Ya no soy amigo de los centros comerciales. De hecho, evito entrar en ellos a menos que sea estrictamente necesario. Recientemente, tuve que visitar uno después de más de una década sin pisar. La razón era práctica: necesitaba comprar una cuna para mi nieto y, tras una búsqueda fallida en otros comercios, me vi obligado a adentrarme en este universo de luces frías y vitrinas interminables.

Al caminar por los pasillos, me invadió la misma sensación de desapego que siempre he tenido hacia estos lugares. No encontré encanto en sus espacios. Sentí que ya no son un sitio de encuentro. Y, sin embargo, había gente. ¿Qué los atrae? ¿Es la costumbre, la comodidad o la falta de opciones en sus barrios?

Recuerdo que, hace unos 10 años, salir a un centro comercial era casi un evento familiar. Se trataba de una salida planeada, donde se podía comprar, comer y hasta ir al cine. Hoy, con la posibilidad de hacer casi todo esto desde casa con solo unos clics, me pregunto si estos espacios tienen aún algún propósito real en la ciudad contemporánea. La respuesta no es sencilla, pero es claro que los hábitos de consumo han cambiado, y con ellos, los espacios que frecuentamos.

Un modelo en declive

Hace años, los centros comerciales representaban el epicentro de la vida urbana. Eran más que lugares de compra: eran puntos de encuentro, refugios climáticos y hasta destinos turísticos. Pero la ciudad ha cambiado, y con ella, nuestras costumbres. Hoy, la calle ofrece mejores opciones. Cafés acogedores, pequeños restaurantes con identidad, librerías independientes y mercados locales han demostrado que el comercio puede ser una experiencia cercana y con carácter.

No soy el único que se siente así. Muchos han migrado hacia un estilo de vida que privilegia lo auténtico. Comprar en línea es más eficiente, y cuando se busca una experiencia social, las plazas y las calles vibrantes ofrecen mucho más que los corredores artificiales de un centro comercial.

Otra razón de este declive es la falta de diferenciación. Es difícil encontrar un centro comercial que realmente se distinga de otro. Las mismas marcas, los mismos diseños arquitectónicos, la misma frialdad en su disposición.
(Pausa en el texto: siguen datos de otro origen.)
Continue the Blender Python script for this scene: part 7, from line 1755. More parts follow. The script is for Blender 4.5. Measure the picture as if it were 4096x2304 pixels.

A medida que las ciudades buscan recuperar su esencia a través de espacios abiertos y dinámicos, los centros comerciales parecen quedar atrapados en un modelo anacrónico.

A pesar de mi escepticismo, reconozco que los centros comerciales pueden tener futuro si se transforman. Deben dejar de ser cajas cerradas y convertirse en espacios vivos, integrados con la ciudad. En otros países, ya vemos ejemplos de centros comerciales que incorporan parques, galerías de arte, espacios de coworking y una oferta gastronómica que escapa de las grandes cadenas. Esa es la única manera en que podrían volver a ser relevantes.
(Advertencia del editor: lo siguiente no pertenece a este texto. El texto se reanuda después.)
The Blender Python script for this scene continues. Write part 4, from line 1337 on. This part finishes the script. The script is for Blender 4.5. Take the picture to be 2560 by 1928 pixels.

En ciudades como Nueva York, por ejemplo, la vida comercial no está encerrada en edificios climatizados, sino que se despliega por calles vibrantes donde cada tienda, café o restaurante ofrece algo distinto. Quizás es ahí donde radica la diferencia: los centros comerciales han olvidado que las personas buscan experiencias, no solo lugares para gastar dinero.

Si los centros comerciales no evolucionan, corren el riesgo de convertirse en elefantes blancos, enormes estructuras sin sentido en un mundo que ya no los necesita como antes. Pero si logran integrarse con la vida urbana y ofrecer algo más que tiendas, quizás aún tengan oportunidad.
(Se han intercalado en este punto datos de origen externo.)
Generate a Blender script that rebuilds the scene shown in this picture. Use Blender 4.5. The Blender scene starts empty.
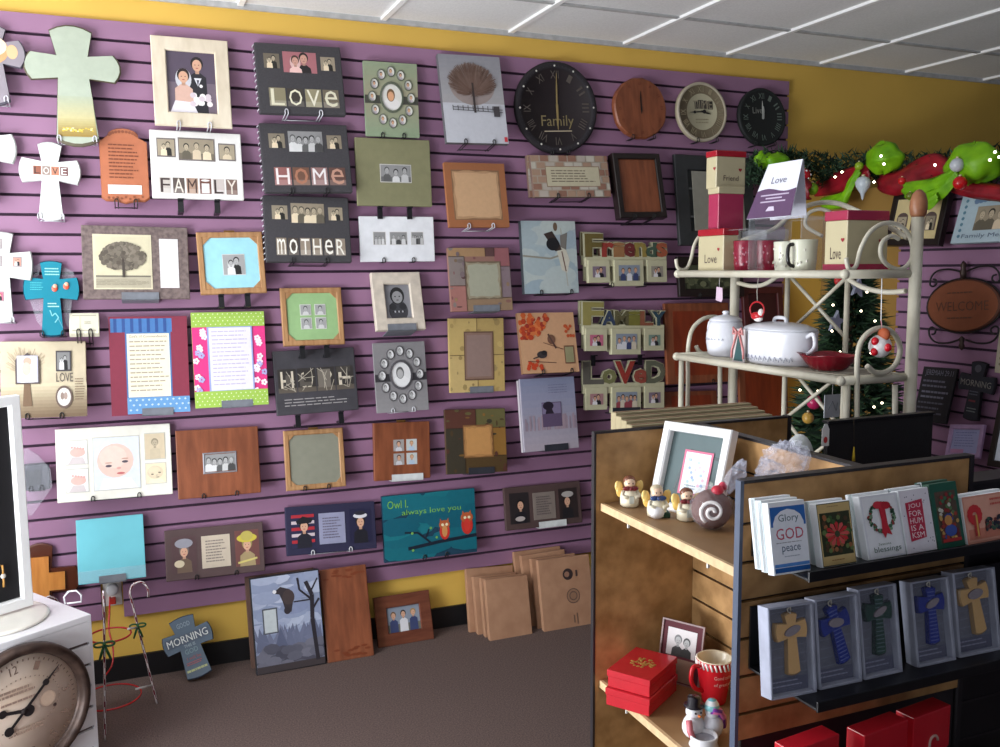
import bpy, math, random
from mathutils import Vector, Matrix
random.seed(7)
C = bpy.context.scene.collection
H = 1.723                       # eye height above the carpet
# ---------------------------------------------------------------- camera
F, YAW, PIT, ROL = 912.73, 0.391451, 0.1131228, -0.0065269
FW = Vector((math.sin(YAW)*math.cos(PIT), math.cos(YAW)*math.cos(PIT), -math.sin(PIT)))
_r = Vector((math.cos(YAW), -math.sin(YAW), 0)); _u = _r.cross(FW)
RT = _r*math.cos(ROL)+_u*math.sin(ROL); UP = -_r*math.sin(ROL)+_u*math.cos(ROL)
CAM = Vector((0, 0, H))
cd = bpy.data.cameras.new('camera'); cam = bpy.data.objects.new('camera', cd); C.objects.link(cam)
cam.matrix_world = Matrix(((RT.x, UP.x, -FW.x, 0), (RT.y, UP.y, -FW.y, 0), (RT.z, UP.z, -FW.z, H), (0, 0, 0, 1)))
cd.sensor_width = 36; cd.lens = F/1000*36; cd.clip_start = .02
bpy.context.scene.camera = cam
# ---------------------------------------------------------------- light
sc = bpy.context.scene
sc.view_settings.view_transform = 'Standard'; sc.view_settings.look = 'None'
sc.view_settings.gamma = 1; sc.view_settings.use_curve_mapping = False
sc.view_settings.exposure = 0.0
w = bpy.data.worlds.new('daylight'); sc.world = w; w.use_nodes = True
w.node_tree.nodes['Background'].inputs[0].default_value = (.62, .72, 1, 1)
w.node_tree.nodes['Background'].inputs[1].default_value = .08
def area(name, loc, direc, sx, sy, power, col):
    l = bpy.data.lights.new(name, 'AREA'); l.shape = 'RECTANGLE'; l.size = sx; l.size_y = sy; l.energy = power; l.color = col
    o = bpy.data.objects.new(name, l); C.objects.link(o); o.location = loc
    o.rotation_euler = Vector(direc).to_track_quat('-Z', 'Y').to_euler(); return o
area('shop_window_daylight', (-1.3, 2.8, 1.45), (1, -.03, .15), 1.5, 2.3, 98, (.96, .98, 1))
area('added_low_fill', (-1.7, 1.6, .5), (1, .25, .6), 1.6, .8, 66, (.9, .95, 1))  # added fill lamp with no visible source, lifts the ceiling and lower wall
area('door_daylight', (-1.2, -2.3, 1.6), (.25, 1, 0), 3.0, 2.0, 27, (.92, .95, 1))
# ---------------------------------------------------------------- pixel -> point in the room
D = 4.038
def ray(x, y): return FW + RT*((x-500)/F) - UP*((y-373.5)/F)
def onY(x, y, Y): d = ray(x, y); return CAM + d*(Y/d.y)
def onX(x, y, X): d = ray(x, y); return CAM + d*(X/d.x)
def onZ(x, y, Z): d = ray(x, y); return CAM + d*((Z-H)/d.z)
# ---------------------------------------------------------------- materials
def lin(c):
    return tuple(((v/255)/12.92 if v/255 <= .04045 else ((v/255+.055)/1.055)**2.4) for v in c)
_m = {}
def M(name, rgb=None, rough=.6, var=.12, scale=25, metal=0, stretch=(1, 1, 1), bump=0, rgb2=None, emit=0, alpha=1, trans=0, spec=.5, coat=0):
    if name in _m: return _m[name]
    m = bpy.data.materials.new(name); m.use_nodes = True; nt = m.node_tree; b = nt.nodes['Principled BSDF']
    b.inputs['Roughness'].default_value = rough; b.inputs['Metallic'].default_value = metal
    b.inputs['Specular IOR Level'].default_value = spec; b.inputs['Coat Weight'].default_value = coat
    tc = nt.nodes.new('ShaderNodeTexCoord'); mp = nt.nodes.new('ShaderNodeMapping'); mp.inputs['Scale'].default_value = stretch
    nt.links.new(tc.outputs['Object'], mp.inputs[0])
    nz = nt.nodes.new('ShaderNodeTexNoise'); nz.inputs['Scale'].default_value = scale; nz.inputs['Detail'].default_value = 5
    nt.links.new(mp.outputs[0], nz.inputs['Vector'])
    if rgb is None:
        at = nt.nodes.new('ShaderNodeAttribute'); at.attribute_name = 'Col'
        mr = nt.nodes.new('ShaderNodeMapRange'); mr.inputs[1].default_value = .3; mr.inputs[2].default_value = .7
        mr.inputs[3].default_value = 1-var; mr.inputs[4].default_value = 1
        nt.links.new(nz.outputs[0], mr.inputs[0])
        mx = nt.nodes.new('ShaderNodeVectorMath'); mx.operation = 'SCALE'
        nt.links.new(at.outputs['Color'], mx.inputs[0]); nt.links.new(mr.outputs[0], mx.inputs['Scale'])
        nt.links.new(mx.outputs[0], b.inputs['Base Color'])
    else:
        cr = nt.nodes.new('ShaderNodeValToRGB'); a = lin(rgb); c2 = lin(rgb2) if rgb2 else tuple(v*(1-var*2) for v in a)
        cr.color_ramp.elements[0].position = .32; cr.color_ramp.elements[1].position = .68
        cr.color_ramp.elements[0].color = (*c2, 1); cr.color_ramp.elements[1].color = (*a, 1)
        nt.links.new(nz.outputs[0], cr.inputs[0]); nt.links.new(cr.outputs[0], b.inputs['Base Color'])
        if emit: b.inputs['Emission Color'].default_value = (*a, 1); b.inputs['Emission Strength'].default_value = emit
    if bump:
        bp = nt.nodes.new('ShaderNodeBump'); bp.inputs['Strength'].default_value = bump; bp.inputs['Distance'].default_value = .002
        nt.links.new(nz.outputs[0], bp.inputs['Height']); nt.links.new(bp.outputs[0], b.inputs['Normal'])
    b.inputs['Alpha'].default_value = alpha; b.inputs['Transmission Weight'].default_value = trans
    _m[name] = m; return m
PRINT = M('printed_paper', rough=.42, var=.07, scale=60)
MATTE = M('painted_matte', rough=.7, var=.1, scale=30)
GLAZE = M('painted_glossy', rough=.22, var=.06, scale=20)
SATIN = M('satin_cloth', rough=.35, var=.25, scale=90)
WIREB = M('black_wire', (22, 22, 24), .4); WIREW = M('white_wire', (215, 215, 222), .35)
CHERRY = M('cherry_wood', (144, 82, 52), .45, rgb2=(112, 60, 36), scale=6, stretch=(6, 6, 1))
OAK = M('light_wood', (182, 140, 96), .5, rgb2=(152, 108, 68), scale=7, stretch=(8, 8, 1))
BLACKP = M('black_plastic', (20, 20, 24), .35)
CLEAR = M('clear_film', (225, 230, 240), .12, alpha=.1, var=.02)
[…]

Tal vez la solución no sea eliminarlos, sino reinventarlos. ¿Podrían transformarse en centros culturales? ¿En espacios de encuentro donde el arte, la música y el comercio independiente tengan cabida? Si lograran romper con la monotonía, quizá volverían a tener sentido.

Por ahora, seguiré evitando los centros comerciales. La ciudad, con sus calles llenas de vida y sorpresas, me ofrece mucho más de lo que cualquier pasillo climatizado podría darme.